What else could we switch around so we could see things differently?

 

My paper has a little machine

What can I say about Jacques Derrida’s book Paper Machine, besides “I adore this book, and wish everyone would read it”? 

It’s the great French-Algerian philosopher’s most important look at the transformation of the written word through electronic and computing technologies. It’s also one of his most important looks back at his own career; he revisits and updates a thousand and one of his earlier ideas and positions from the point of view of transformations in writing technology. “It seems as if I’ve never had any other subject, but paper, paper, paper,” he half-jokes — knowing that philosophical deconstruction was/is as much a function of a technological epoch on the wane as it was a social/intellectual breakthrough.

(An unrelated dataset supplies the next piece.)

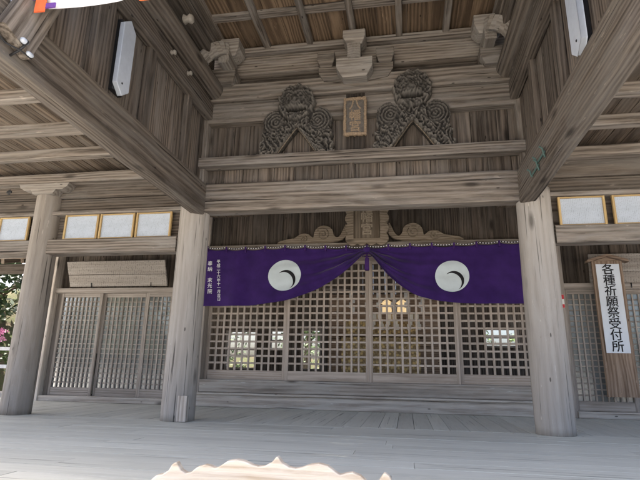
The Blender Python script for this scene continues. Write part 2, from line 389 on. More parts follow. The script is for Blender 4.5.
def text(name, body, size, loc, mat, parent, fat=0.0, depth=0.0015, align='CENTER', rot=(math.pi / 2, 0, 0), sx=1.0, shear=0.0):
    c = bpy.data.curves.new(name, 'FONT'); c.body = body; c.size = size; c.align_x = align; c.align_y = 'CENTER'
    c.extrude = depth; c.shear = shear; c.resolution_u = 3
    t = bpy.data.objects.new('t', c); COL.objects.link(t)
    bpy.context.view_layer.update()
    me = bpy.data.meshes.new_from_object(t.evaluated_get(bpy.context.evaluated_depsgraph_get()))
    bpy.data.objects.remove(t)
    if fat:
        bm = bmesh.new(); 
        for q, (dx, dz) in enumerate(((0, 0), (fat, 0), (-fat, 0), (0, fat), (0, -fat))):
            m2 = me.copy(); m2.transform(Matrix.Translation((dx, dz, q * 0.00012))); bm.from_mesh(m2); bpy.data.meshes.remove(m2)
        bm.to_mesh(me); bm.free()
    me.transform(Matrix.Rotation(rot[2], 4, 'Z') @ Matrix.Rotation(rot[1], 4, 'Y') @ Matrix.Rotation(rot[0], 4, 'X') @ Matrix.Diagonal((sx, 1, 1, 1)))
    off = Vector((0, 0, 0)); p = parent
    while p is not None: off += p.location; p = p.parent
    me.transform(Matrix.Translation(Vector(loc) - off))
    me.materials.clear(); me.materials.append(mat)
    o = bpy.data.objects.new(name, me); COL.objects.link(o); o.parent = parent
    return o

def planks(mb, a0, a1, z0, z1, at, axis='x', wid=(0.16, 0.24), th=0.025, face=-1, seg=1):
    """vertical boards side by side; axis 'x': wall in the XZ plane at Y=at; 'y': wall in YZ at X=at"""
    p = a0
    while p < a1 - 0.01:
        w = random.uniform(*wid); q = min(a1, p + w)
        if a1 - q < 0.06: q = a1
        d = at + random.uniform(-0.003, 0.003)
        if axis == 'x': mb.box(p + 0.002, q - 0.002, d, d + th, z0, z1, 'z', 0.004, tone=random.uniform(0.68, 1.25))
        else: mb.box(d, d + th, p + 0.002, q - 0.002, z0, z1, 'z', 0.004, tone=random.uniform(0.68, 1.25))
        p = q
    return mb

# ------------------------------------------------------------------ ground and surroundings (setting)
GZ = -1.0
g = MB(); gv = []; n = 40
rs = [0, 3, 6, 9, 12, 16, 22, 30, 45, 70, 120, 250, 600]
for r in rs:
    for j in range(n):
        a = 2 * math.pi * j / n; gv.append((math.cos(a) * r, math.sin(a) * r, GZ - (0.0 if r < 40 else 0.2)))
gf = []
for i in range(len(rs) - 1):
    for j in range(n):
        a = i * n + j; b = i * n + (j + 1) % n; gf.append((a, a + n, b + n, b))
g.add(gv, gf); struct(g.build('ground', M['gravel']))

# raised pale yard to the left of the hall
y_ = MB(); y_.box(-16, -5.45, -1.2, 9.0, -0.98, -0.12, 'x', 0.01); struct(y_.build('yard_terrace', M['gravel']))

# wooded bank left and behind
def bank(name, pts, h):
    b = MB(); vs, fs = [], []; m = 14
    for i, (x, y) in enumerate(pts):
        for j in range(m):
            t = j / (m - 1)
            dx, dy = -0.8, 0.6
            z = -0.3 + h * (1 - (1 - t) ** 1.6) + mnoise.noise((i * 0.7, j * 0.6, 3)) * 0.35
            vs.append((x + dx * t * 6, y + dy * t * 6, z))
    for i in range(len(pts) - 1):
        for j in range(m - 1): a = i * m + j; fs.append((a, a + 1, a + m + 1, a + m))
    b.add(vs, fs, None, 1.0, True); return struct(b.build(name, M['bank']))
bank('hillside', [(-13.5 + 0.55 * i, 3.6 + 0.35 * i) for i in range(16)] , 3.4)
bank('rear_bank', [(-9 + i * 1.5, 13.5 + 0.1 * i) for i in range(14)], 1.3)

def leaves(mb, c, rad, n, size, squash=(1, 1, 1), lo=0.0, hi=1.0):
    """leaf-sized faces in clumps through an ellipsoid"""
    c = Vector(c)
    ncl = max(3, n // 26); cl = []
    for _ in range(ncl):
        while True:
            p = Vector((random.uniform(-1, 1), random.uniform(-1, 1), random.uniform(-1, 1)))
            if 0.25 < p.length < 1: break
        cl.append((Vector((p.x * squash[0], p.y * squash[1], p.z * squash[2])) * rad, random.uniform(0.14, 0.32) * rad, random.uniform(lo, hi)))
    for _ in range(n):
        q, r, tn = random.choice(cl)
        p = c + q + Vector((random.gauss(0, 1), random.gauss(0, 1), random.gauss(0, 0.7))) * r * 0.6
        a = Vector((random.gauss(0, 1), random.gauss(0, 1), random.gauss(0, 1))).normalized(); b = a.orthogonal().normalized()
        s_ = size * random.uniform(0.6, 1.3)
        mb.add([p - a * s_, p + b * s_ * 0.45, p + a * s_, p - b * s_ * 0.45], [(0, 1, 2, 3)], None, min(1, max(0, tn + random.uniform(-0.2, 0.2))))
    return mb

def tree(name, label, cat, base, h, cr, nl, leaf, size=0.11, group=None):
    t = thing(name, label, cat, base, group)
    bx, by, bz = base; tr = MB()
    tr.tube([(bx, by, bz), (bx + 0.08, by, bz + h * 0.35), (bx - 0.05, by + 0.05, bz + h * 0.75)], [h * 0.035, h * 0.025, h * 0.012])
    for i in range(6):
        a = i * 1.05; z = bz + h * (0.35 + 0.06 * i)
        tr.tube([(bx, by, z), (bx + math.cos(a) * cr * 0.4, by + math.sin(a) * cr * 0.4, z + h * 0.12), (bx + math.cos(a) * cr * 0.75, by + math.sin(a) * cr * 0.75, z + h * 0.17)], [h * 0.012, h * 0.008, h * 0.004], 6)
    tr.build('trunk', M['bark'], t)
    lv = leaves(MB(), (bx, by, bz + h * 0.66), 1.0, nl, size, (cr, cr, h * 0.4)); lv.build('crown', M[leaf], t)
    return t

tree('evergreen_tree', 'dark evergreen tree beyond the left pillar above the pink flowers', 'tree', (-11.6, 7.6, 0.6), 4.4, 1.9, 2600, 'leaf_dark', 0.12)
tree('broadleaf_tree', 'bushy green tree on the bank, seen through the left lattice doors', 'tree', (-6.6, 11.5, 0.2), 4.6, 2.0, 2200, 'leaf', 0.12)
tree('broadleaf_tree', 'green tree seen through the hall behind the second lattice leaf', 'tree', (-2.9, 12.2, 0.2), 4.4, 1.7, 2000, 'leaf', 0.12)
for x, yv, h, lab in ((-4.7, 9.0, 2.6, 'loose green shrub behind the hall, seen through the leftmost lattice leaf'), (-2.35, 9.4, 2.4, 'loose green shrub behind the hall, seen left of the gold altar'), (3.3, 9.2, 2.3, 'loose green shrub behind the hall, seen through the rightmost lattice leaf')):
    sh = thing('garden_shrub', lab, 'shrub', (x, yv, -0.3), 'shrubs in the garden behind the hall')
    leaves(MB(), (x, yv, -0.3 + h * 0.55), 1.0, 620, 0.06, (0.95, 0.6, h * 0.5), 0.3, 1.0).build('foliage', M['leaf'], sh)
    q = MB()
    for e in (-0.2, 0.0, 0.25): q.tube([(x, yv, -0.5), (x + e, yv, 0.4), (x + e * 2, yv, h * 0.6)], [0.025, 0.018, 0.008], 6)
    q.build('stem', M['bark'], sh)
# ground cover on the bank
gc = MB()
for i in range(70):
    x = random.uniform(-14.5, -8.3); yy = 4.6 + (x + 13.5) * 0.6 + random.uniform(0, 3.6)
    leaves(gc, (x - 0.4, yy, 0.15 + max(0, yy - 4.6 - (x + 13.5) * 0.6) * 0.75), 0.4, 42, 0.06, (1, 1, 0.6))
struct(gc.build('undergrowth', M['leaf']), 'stuff')
# azalea
az = thing('azalea_bush', 'pink azalea in bloom on the bank left of the far left pillar', 'bush', (-9.35, 5.75, 0.2))
leaves(MB(), (-9.35, 5.75, 0.75), 0.6, 420, 0.05, (1, 1, 0.8)).build('foliage', M['leaf'], az)
leaves(MB(), (-9.25, 5.65, 1.22), 0.30, 300, 0.028, (0.9, 0.9, 0.8)).build('blossom', M['petal'], az)
st = MB(); st.tube([(-9.35, 5.75, 0.0), (-9.33, 5.75, 0.9)], [0.03, 0.015]); st.build('stem', M['bark'], az)
# white railing
rl = thing('railing', 'white two-rail fence in the yard beyond the far left pillar', 'fence', (-8.2, 4.6, -0.12))
for i in range(4):
    p = MB(); x = -10.6 + i * 1.3; yv = 4.2 + i * 0.3; p.box(x - 0.03, x + 0.03, yv - 0.03, yv + 0.03, -0.13, 0.95, 'z'); p.build('post', M['rail_white'], rl)
for z in (0.86, 0.48):
    p = MB(); p.beam((-11.4, 4.02, z), (-6.2, 5.22, z), 0.05, 0.075); p.build('rail', M['rail_white'], rl)

# neighbouring roofed gallery on the left
nb = thing('side_gallery', 'open roofed gallery with exposed rafters beyond the left wing', 'building', (-9, 5.2, 0))
for (x, yv) in ((-12.5, 4.2), (-12.5, 6.3)):
    p = MB(); p.box(x - 0.08, x + 0.08, yv - 0.08, yv + 0.08, -0.13, 2.75, 'z'); p.build('post', M['beam_dark'], nb)
p = MB()
for i in range(16):
    x = -12.9 + i * 0.42; p.beam((x, 3.0, 2.42), (x, 5.6, 3.15), 0.07, 0.09)
p.build('rafter', M['soffit'], nb)
p = MB()
for i in range(13):
    t0 = i / 13; t1 = (i + 1) / 13
    p.beam((-13.1, 2.95 + t0 * 2.7 + 0.1, 2.49 + t0 * 0.76), (-6.2, 2.95 + t0 * 2.7 + 0.1, 2.49 + t0 * 0.76), 0.19, 0.02, (0, -0.27, 1))
p.build('roof_board', M['plank'], nb)
p = MB(); p.box(-13.0, -6.3, 4.1, 4.25, 2.42, 2.62, 'x'); p.build('purlin', M['beam_dark'], nb)
p = MB(); p.beam((-13.2, 2.9, 2.62), (-6.1, 2.9, 2.62), 0.1, 0.14); p.build('eave_board', M['beam'], nb)
p = MB(); p.prism([(0, 0), (3.0, 0.84), (3.0, 0.98), (0, 0.14)], (-13.2, 2.85, 2.6), (0, 1, 0), (0, 0, 1), (7.1, 0, 0)); p.build('roof', M['tile'], nb)

# distant wood opposite the hall front (mirrored in the door panes)
wd = MB()
for i in range(26):
    x = -26 + i * 2.1 + random.uniform(-0.6, 0.6); yv = -24 - random.uniform(0, 5); hh = random.uniform(5, 9)
    leaves(wd, (x, yv, GZ + hh * 0.5), 1.0, 420, 0.38, (1.7, 1.5, hh * 0.5))
struct(wd.build('far_wood', M['leaf_dark']), 'stuff')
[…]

Paper” for Derrida isn’t just the paper of books, but also identity papers (the French term for undocumented immigrants is “sans-papiers,” i.e., without papers), newspapers, and printer paper — “Papier-Machine” means “typing paper, printer paper, machine paper,” even as it comes to mean (and I’m here I’m extrapolating) the whole structural edifice of a world built on networks made of paper. William Carlos Williams said that “a poem is a small (or large) machine made of words”; you could also say that a poem (or a book) is a machine made of paper. 

This retrospective aspect makes Paper Machine a great introduction to Derrida and his writing, even as it introduces new wrinkles. The man who famously titled a chapter in Of Grammatology “The End of the Book and the Beginning of Writing” has to stop and rethink “what does this mean?” in a world where “the end of the book” (that is, the printed book) is a real possibility. It’s fun to watch.

Also fun, and given the positions in the book, inevitable — the book has been scanned and OCRed, and is now available at AAAARG.org, aka the best website for philosophy/theory PDFs ever. So, please — give it a whirl.